There are three storylines in this book: one takes place in the future (hence the sci-fi element) and the other two stories take place in the past from us (hence the historical fiction element).

 

The main character of the story lives in the year 2065: the Earth is dying and Adri, an orphan, is one of the lucky few people that have been selected to colonize Mars. A few weeks before the launch, she discovers that she does have family left on earth. She reconnects with this elderly eccentric distant relative named Lily, who lives in an old farmhouse that once belonged to someone in Adri’s family. While Adri's exploring the house, she discovers a journal from a girl named Catherine who lived there during the Dust Bowl. Adri gets enthralled with Catherine's story and wants to find out what happened to her. To tie up loose ends before she leaves Earth forever, Adri starts digging into her family’s past.

 

Then the story switches gears to 1934, the Dust Bowl, America is in the Great Depression, and in Kansas all the dirt is blowing away. There’s constant dust in the air, it feels like the world is ending, and poor Catherine is feeling very helpless as her family farm is ruined and her little sister is deathly ill because breathing all that dust seems to affect young people the worst. But there is brightness: Catherine has fallen in love with the boy. Catherine knows that she needs to get her sister out of Kansas, but she will have to do it on her own because this boy and her mom are determined to stay. Then Catherine's mother gives her some letters from a woman named Lenore...

 

1919: Lenore lives and England post World War I, her brother has died in the war, her family is grieving, and Lenore plans to leave England and go to America to be with her best friend.
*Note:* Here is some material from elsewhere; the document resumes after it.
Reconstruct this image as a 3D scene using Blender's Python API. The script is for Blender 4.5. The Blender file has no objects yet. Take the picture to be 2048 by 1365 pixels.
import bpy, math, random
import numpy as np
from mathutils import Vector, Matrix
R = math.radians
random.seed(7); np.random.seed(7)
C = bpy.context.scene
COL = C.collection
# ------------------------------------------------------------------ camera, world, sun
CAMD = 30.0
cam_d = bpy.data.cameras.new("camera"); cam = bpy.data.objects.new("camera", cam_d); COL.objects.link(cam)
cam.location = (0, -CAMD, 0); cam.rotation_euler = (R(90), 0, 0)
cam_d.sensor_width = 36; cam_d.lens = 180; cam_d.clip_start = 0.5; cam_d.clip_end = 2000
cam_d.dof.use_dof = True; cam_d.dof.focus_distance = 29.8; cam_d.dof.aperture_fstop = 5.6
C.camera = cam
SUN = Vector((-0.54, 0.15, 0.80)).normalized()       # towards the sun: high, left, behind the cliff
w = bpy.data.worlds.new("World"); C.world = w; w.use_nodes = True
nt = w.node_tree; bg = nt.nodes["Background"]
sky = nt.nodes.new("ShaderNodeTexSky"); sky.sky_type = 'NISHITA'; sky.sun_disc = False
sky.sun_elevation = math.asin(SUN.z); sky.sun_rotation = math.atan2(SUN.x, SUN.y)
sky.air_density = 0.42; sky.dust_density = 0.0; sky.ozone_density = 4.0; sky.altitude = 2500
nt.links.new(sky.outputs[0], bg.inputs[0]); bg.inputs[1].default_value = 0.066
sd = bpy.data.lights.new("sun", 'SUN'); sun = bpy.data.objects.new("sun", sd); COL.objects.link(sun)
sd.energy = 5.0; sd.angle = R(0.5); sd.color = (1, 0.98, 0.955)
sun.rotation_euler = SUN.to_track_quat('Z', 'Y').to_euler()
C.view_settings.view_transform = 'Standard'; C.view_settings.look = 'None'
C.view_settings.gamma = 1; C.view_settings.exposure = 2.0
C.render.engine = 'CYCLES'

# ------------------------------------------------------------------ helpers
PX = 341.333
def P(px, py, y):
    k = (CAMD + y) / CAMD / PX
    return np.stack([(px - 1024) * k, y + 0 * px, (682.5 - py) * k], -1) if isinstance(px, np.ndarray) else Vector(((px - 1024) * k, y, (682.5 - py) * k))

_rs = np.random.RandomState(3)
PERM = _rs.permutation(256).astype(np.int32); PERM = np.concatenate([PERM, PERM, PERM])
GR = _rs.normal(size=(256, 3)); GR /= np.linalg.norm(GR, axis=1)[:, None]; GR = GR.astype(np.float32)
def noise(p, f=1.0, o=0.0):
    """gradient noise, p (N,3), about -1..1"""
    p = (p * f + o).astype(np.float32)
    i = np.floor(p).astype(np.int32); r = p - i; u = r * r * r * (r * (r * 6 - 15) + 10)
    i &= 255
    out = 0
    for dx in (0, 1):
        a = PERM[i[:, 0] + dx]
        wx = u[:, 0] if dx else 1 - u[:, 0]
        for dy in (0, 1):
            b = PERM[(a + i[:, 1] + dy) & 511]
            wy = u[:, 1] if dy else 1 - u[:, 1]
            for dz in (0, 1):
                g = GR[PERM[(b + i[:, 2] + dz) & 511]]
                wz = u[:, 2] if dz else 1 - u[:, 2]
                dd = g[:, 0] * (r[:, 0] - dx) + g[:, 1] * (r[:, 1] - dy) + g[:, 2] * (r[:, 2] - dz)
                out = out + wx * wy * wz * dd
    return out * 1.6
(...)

Then she meets this like horribly burned soldier, who begins to make her question whether her friendship that has been long distance for so long is legitimate, and whether she and her friend will have the same relationship when they reunite.

 

It's three complex, connected stories, once the mystery of it all is solved...  It's beautiful and heartbreaking.

 

Divided by time and generations, these families/friends are connected through the environmental chaos and human destruction.